Offer to Trade Creditors and Suppliers
- We still haven't gotten to the financial creditors yet. Why? Nahkeel needs these parties to continue its operations so they're mentioned next. And showing that it is going to continue operations should have a positive effect on clients' belief that there purchases will actually be built and handed over.
- What's on offer? 40% cash (based on agreed claims) and 60% (on estimated claims) in a publicly tradeable security at a "commercial interest rate". Each creditor to receive up to an immediate AED500,000 cash payment or its full receivable. Apparently, by number some 50% of contractors have amounts equal or less than this amount. This will help out a lot of small businesses less able to cope with the terms being proposed. Presumably, most or all of them are local companies - so another shot in the arm for the local economy. And hopefully a way to prevent tipping these companies into distress and affecting local banks.

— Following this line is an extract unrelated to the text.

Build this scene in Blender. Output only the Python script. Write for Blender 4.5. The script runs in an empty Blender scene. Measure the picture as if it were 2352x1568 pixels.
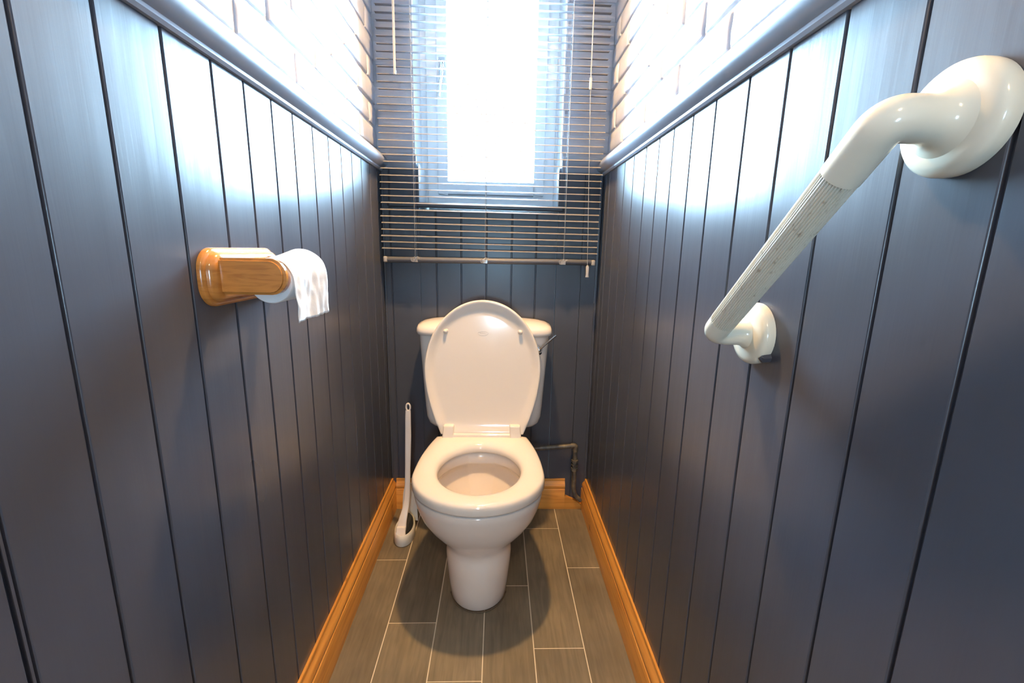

- Let's dissect this a bit.
- Note the cash payment is on agreed claims. If you look at Nakheel's 31 December 2008 financials, you'll see that there were some AED10.4 billion out of the AED28.6 billion in Accounts Payable and Accruals that represent billed but not yet agreed/certified claims. While that was one year ago and there's been plenty of time to certify those claims, there is probably a significant amount of yet not agreed claims. And some from 2009 work. So the initial cash outlay has been muted.
- 60% of estimated claims will be paid via a tradeable security. Since it's tradeable, a contractor or supplier can cash out. Of course, being tradeable does not guarantee there will be a market. Or the price in that market, i.e., discount if any. It does, however, make the transfer of a clear title (presumably unencumbered by any warranties for the services performed) a lot easier.
- The company is giving the contractor the benefit of the doubt that its yet unagreed claims will prove to be valid. What's not clear is what happens with the unagreed claims on the cash payment. If these are later accepted, I'm guessing that they become a new receivable from Nakheel.
- It's also unclear what the term "commercial" interest rate means. Does this mean a market rate of interest? Or does it mean the sort of incentive terms that a contractor might give - which could include an element of discount from market rates?
Financial Creditors
- Sukuk Holders get a preferential repayment: 100% of principal and periodic distribution/profit amounts ("interest") on scheduled maturity dates. Two Sukuks. Sukuk III AED 3.6 billion (US$981 million) due 13 May 2010. Sukuk II US$750 million due 16 January 2011. Presumably, being paid because it's thought too hard to get acceptance of any restructuring. This may reflect the company's analysis of holders and which ones are likely to be hostile. Looks like a victory for HF and distressed investors. This is the best deal for financial creditors.
- Secured creditors also to receive 100% of their principal and accrued interest. And to keep their security. Nothing remarkable here. That's why lenders get security and register it to have priority over those who didn't. Once they get it, they don't easily give it up - until they're repaid. Unclear about the interest. Does this mean at Libor/Eibor flat? Or do the old margins stay intact? Is there a new margin? I'm guessing (but note that word) there's no margin. Existing facilities will be maintained and just extended or rolled over. Two key points not disclosed: What is the new maturity? And what are the terms of repayment of principal and interest? These will determine the extent of the discount. Some earlier musings on discounts via interest rate reductions.
- Unsecured creditors a similar deal with respect to 100% receipt of principal and accrued interest/profit margin. Note all such facilities will be rolled over into a new debt facility. Since the structure is Ijara, I think this is necessary to keep Shari'ah boards happy that the facility remains "Islamic".